In a statement, Atty. Dennis R. Gorecho, head of the seafarers’ division of the Sapalo Velez Bundang Bulilan law offices, said the escrow provision of the proposed law wrongly penalizes seafarers instead of its supposed target: ambulance chasers.

“The escrow provision will put the benefits won by seafarers to an escrow account and can only be released upon final decision of appeal before the Court of Appeals or Supreme Court, which takes 7 years or more,” said Gorecho.

According to Gorecho, the claim of protecting seafarers seems to be off tangent.

“First, holding seafarers’ death or disability benefits for even 1 or 2 years after being final and executory is undeniably unfair and not protection to seafarers. The benefits won is for their welfare. It is life or death for them finance-wise,” he said.

“Denying, it is clearly not in protection of their welfare. The escrow provision should not be used to address ambulance chasers as it ultimately penalizes seafarers thru hostage-taking their benefits. It punishes not the ambulance chasers but our modern heroes,” added Gorecho.

Under the House-approved House Bill 7325, any monetary award by the arbitrator to the seafarer, or the seafarer’s successors-in-interest, made whether in a voluntary or mandatory arbitration, or by the National Labor Relations Commissions, shall be placed in escrow, if the employer or manning agency has raised or intends to raise the decision for judicial review in accordance with the Rules of Court.

The amount in escrow shall not include claims for salaries, statutory monetary benefits, or those originally determined by the employer or manning agency to be legally due to the seafarer.

The amount shall remain in escrow until the issuance of any entry of judgment by the appropriate reviewing court or when the employer or manning agency fails to perfect the appeal or petition for review. The fees in obtaining or maintaining the escrow account shall be paid by the employer or the manning agency.

The interest earned by the amount in escrow shall insure to the benefit of the prevailing party.  However, the seafarer or the seafarer’s successors-in-interest may, in accordance with the Rules of Court, move for the execution of the monetary award pending appeal upon posting of a bond, the amount of which shall be determined by the appropriate court.

Earlier, groups of seafarers called on Congress to delete the escrow provision in Magna Carta of Seafarers bill, which they described  to be “anti-seaman, anti-labor and pro-manning contrary to the intent of the bill which is to protect seafarers.”

Instead, Gorecho said local manning firms and foreign shipowners should urge the government to strictly implement and apply the existing law on Ambulance Chasing (RA 10706).

“All it needs is an implementing rule from the Department of Labor and Employment,” he added.

But House Committee on Overseas Workers Affairs Chairman Ron Salo quickly assured seafarers that this provision is designed to protect the seafarers from becoming prey to ambulance chasers who take advantage of their unfortunate situation and jack up the amounts being sought with the intention of profiting from the amount awarded to the seafarers.

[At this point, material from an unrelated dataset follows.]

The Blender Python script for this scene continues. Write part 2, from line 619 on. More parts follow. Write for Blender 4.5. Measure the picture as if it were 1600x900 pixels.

Still, Gorecho said the reversal rates in the Court of Appeals (28 percent) and Supreme Court (30 percent) cannot overshadow the fact that almost 70 percent of decisions of the appealed voluntary arbitration cases are affirmed in favor of labor.

“The numbers contradict the sweeping allegations that most cases are ‘frivolous’ and are associated with ‘ambulance chasers’ or lawyers who go to lengths to push seafarers to file labor cases against their foreign employers,” he told BusinessMirror in a Viber message.

Gorecho said data from the Department of Migrant Workers (DMW) reveal that in a span of 20 years, or from 2002 to 2022, there were 5,985 maritime cases that availed of the voluntary arbitration (VA) process, mostly filed before the National Conciliation and Mediation Board (NCMB).

From 2018 to 2022, he said 81.5 percent (3,582 cases) are for disability benefits, 7.1 percent (501 cases) for death benefits, and 1.1percent (313 cases) for other monetary benefits.

From 2016 to 2022, out of the 2,031 decided voluntary arbitration cases, 1,618 were appealed to the Court of Appeals; and 98 cases were later brought up from the Court of Appeals to the Supreme Court. A total of 2,795 cases were settled.

At the Supreme Court, Gorecho said 79 cases were decided with 40 affirmations, 19 affirmations with modifications, 23 reversals and 2 remanded to the CA. The affirmation rate is 70 percent (53 cases) wherein 96 percent (51 cases) are in favor of labor while only 4 percent (2 cases) are in favor of management.

The reversal rate is 30 percent (23 cases) wherein 96 percent (22 cases) are in favor of management while 4 percent (1 case) for labor.